A shrewd whistle cut through the air.

“There’s a white pickup pulling up,” said Natalie Perkins, from her post looking out of the hotel room’s window.

The room full of people went still. The air conditioner hummed and traffic was heard from the road outside the Gillette hotel.

Then a few moments later she signaled again: “He just made a full circle.”

The 15 or so people spaced between the neighboring hotel rooms, conjoined by the open partition door on the wall separating them, fell quiet. A few Gillette police officers shuffled into position, including two in the waiting room, as the other officers stationed themselves in the operation room and spoke in hushed tones.

The rest happened in a blink, starting with a knock at the door.

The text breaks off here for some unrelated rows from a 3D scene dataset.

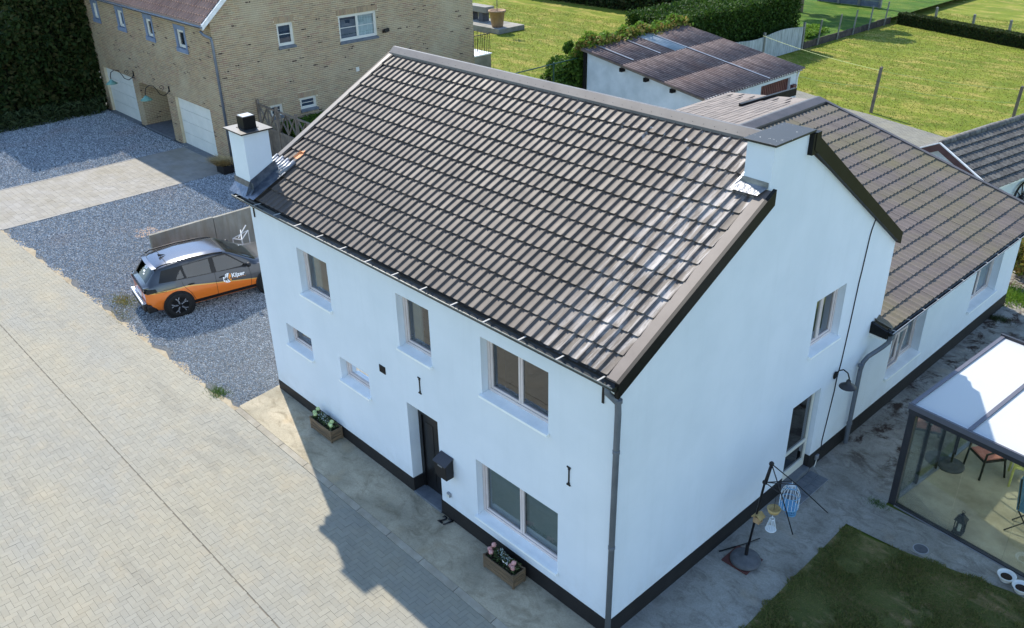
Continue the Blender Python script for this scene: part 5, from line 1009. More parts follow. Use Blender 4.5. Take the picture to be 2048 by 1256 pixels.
# ================================================================== THINGS AT THE FRONT
def planter(x0, x1, y0, y1, z, label, fl, glab):
    t = thing('wooden_planter', label, 'planter', ((x0+x1)/2, (y0+y1)/2, z), group='planters'); h = .30
    for i in range(3):
        za, zb = z+.03+i*.09, z+.03+i*.09+.082
        for nm, bx in (('board', (x0+.03, x1-.03, y0, y0+.022)), ('board', (x0+.03, x1-.03, y1-.022, y1)), ('board', (x0, x0+.022, y0+.03, y1-.03)), ('board', (x1-.022, x1, y0+.03, y1-.03))): MB().box(*bx, za, zb).build(nm, 'wood_old', t, bevel=.004)
    for xx in (x0, x1-.035):
        for yy in (y0, y1-.035): MB().box(xx-.002, xx+.037, yy-.002, yy+.037, z, z+h+.01).build('corner_post', 'wood_old', t, bevel=.004)
    MB().box(x0+.024, x1-.024, y0+.024, y1-.024, z+.02, z+.235).build('soil', 'soil', t)
    L = x1-x0; cxm, cym = (x0+x1)/2, (y0+y1)/2
    k = 220; pts = np.stack([rng.uniform(x0+.05, x1-.05, k), rng.uniform(y0+.05, y1-.05, k), z+.24+rng.random(k)**1.5*.18], 1); leaves('leaves', 'leaf_flower', pts, .035, t)
    for (fx, fy, fz) in ((-.36, .02, .20), (-.40, -.05, .13), (-.32, -.08, .12), (.33, .0, .15), (.38, -.06, .10), (.28, -.03, .08)):
        c = (cxm+fx*L, cym+fy, z+.28+fz); MB().tube([(c[0]+.01, c[1]+.01, z+.2), c], .005, 5).build('stem', 'leaf_flower', t); mbf = MB(); mbf.ball(c, .042, 10, 7)
        for q in range(40):
            d = rng.normal(size=3); d /= np.linalg.norm(d); e = np.cross(d, (0.3, .5, .8)); e /= np.linalg.norm(e); g2 = np.cross(d, e); p = np.array(c)+d*.044; mbf.add([p-e*.012, p+g2*.012+d*.006, p+e*.012, p-g2*.012+d*.006], [(0, 1, 2, 3)])
        mbf.build('flower_head', fl, t)
    for s in range(9):
        bx, by = cxm+random.uniform(-.18, .18)*L, cym+random.uniform(-.04, .06); mbf = MB(); mbf.tube([(bx, by, z+.2), (bx+random.uniform(-.04, .04), by, z+.46)], .004, 4); mbf.build('stem', 'leaf_flower', t); pts = np.array([(bx, by, z+.38)])+rng.normal(0, .022, (14, 3))*[1, 1, 2]; leaves('flower_spike', 'curtain', pts, .014, t, 'stuff')
    b = Vector((cxm+.10*L, cym-.05, z+.34)); mbf = MB(); mbf.add([b, b+Vector((-.06, -.01, .05)), b+Vector((-.055, .0, -.02)), b+Vector((.06, .01, .05)), b+Vector((.055, 0, -.02))], [(0, 1, 2), (0, 3, 4)]); mbf.build('butterfly', 'logo_white', t)
planter(-8.43, -7.60, -.33, -.03, wz(-8, -.1), 'wooden planter with pale green flower balls near the far end of the wall', 'flower_green', '')
planter(-2.60, -1.82, -.40, -.10, wz(-2.2, -.2), 'wooden planter with pink flower balls under the wide ground floor window', 'flower_pink', '')
t = thing('mailbox', 'black metal mailbox on the wall beside the front door', 'mailbox', (-3.97, -.1, 1.15)); mb = MB(); mb.prism([(-4.13, -.012, 1.16), (-4.13, -.19, 1.16), (-4.13, -.20, 1.50), (-4.13, -.012, 1.58)], (.33, 0, 0)); mb.build('box', 'iron_black', t, bevel=.008)
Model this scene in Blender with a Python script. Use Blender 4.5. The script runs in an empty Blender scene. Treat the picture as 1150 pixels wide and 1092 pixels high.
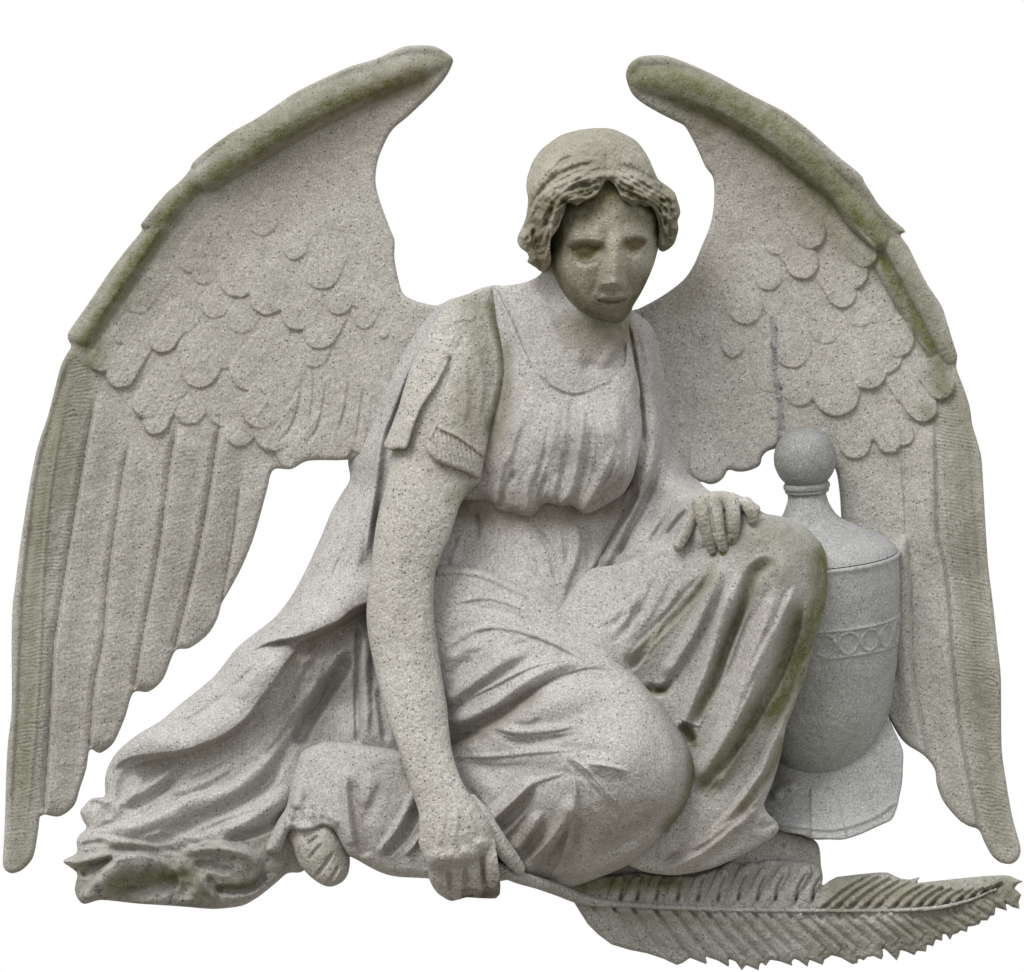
import bpy, math
import numpy as np
rng = np.random.default_rng(7)
SC = 0.0012          # metres per traced unit
DC = 5200.0          # camera distance in traced units
CX, CY, BOT = 575.0, 546.0, 1092.0
C = bpy.context.scene.collection

def world(x, y, z):
    k = (DC - z) / DC
    return np.stack([(x-CX)*k*SC, -z*SC, ((CY-y)*k + (BOT-CY))*SC], -1)

# ---------------------------------------------------------------- curves
def cr(pts, closed=False, step=3.0):
    P = np.array(pts, float); n = len(P); out = []
    rngi = range(n) if closed else range(n-1)
    for i in rngi:
        if closed: a, b, c, d = P[(i-1) % n], P[i], P[(i+1) % n], P[(i+2) % n]
        else: a, b, c, d = P[max(i-1, 0)], P[i], P[i+1], P[min(i+2, n-1)]
        L = np.hypot(*(c[:2]-b[:2])); m = max(1, int(L/step))
        # centripetal-like tangents limited by the span so tight points do not overshoot
        t1 = (c-a)*0.5; t2 = (d-b)*0.5
        l1 = np.hypot(*t1[:2]); l2 = np.hypot(*t2[:2])
        if l1 > L: t1 = t1*L/l1
        if l2 > L: t2 = t2*L/l2
        for k in range(m):
            t = k/m; t_2 = t*t; t3 = t_2*t
            out.append((2*t3-3*t_2+1)*b + (t3-2*t_2+t)*t1 + (-2*t3+3*t_2)*c + (t3-t_2)*t2)
    if not closed: out.append(P[-1])
    return np.array(out)

def inside(poly, X, Y):
    r = np.zeros(X.shape, bool); n = len(poly)
    for i in range(n):
        x1, y1 = poly[i]; x2, y2 = poly[(i+1) % n]
        if y1 == y2: continue
        c = ((y1 > Y) != (y2 > Y))
        idx = np.nonzero(c)
        r[idx] ^= X[idx] < (x2-x1)*(Y[idx]-y1)/(y2-y1)+x1
    return r

_tab = {}
def vnoise(X, Y, s, seed=0):
    if seed not in _tab: _tab[seed] = np.random.default_rng(seed+100).random((256, 256))
    T = _tab[seed]; u = X/s+50.3; v = Y/s+70.7
    i = np.floor(u).astype(int); j = np.floor(v).astype(int); f = u-i; g = v-j
    f = f*f*(3-2*f); g = g*g*(3-2*g)
    a = T[i % 256, j % 256]; b = T[(i+1) % 256, j % 256]; c = T[i % 256, (j+1) % 256]; d = T[(i+1) % 256, (j+1) % 256]
    return (a*(1-f)+b*f)*(1-g)+(c*(1-f)+d*f)*g-0.5

def ss(x): x = np.clip(x, 0, 1); return x*x*(3-2*x)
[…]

The two officers in the other room shot into the hallway. Handcuffs clicked and clasped and the officers resurfaced in the neighboring operation room, escorting the man they had just detained.

The onlookers from the waiting room — a group of human trafficking victims advocates, and Uprising Wyoming employees, including trafficking survivors — peered into the other room through the partition as the man was patted down.

Trafficking Training

A Gillette Police officer listens for a knock at a hotel room door during a sex trafficking sting and training operation in Gillette.

The 38-year-old Gillette man, still in handcuffs, was then seated on the edge of the bed, facing a mirror and two trafficking advocates, Terri Markham, the nonprofit executive director, and Julie Johnson, a survivor of trafficking herself.

“I could have been in this room,” Johnson told him. “I was in this room at a different point in my life, against my will. I was being sold to buyers.”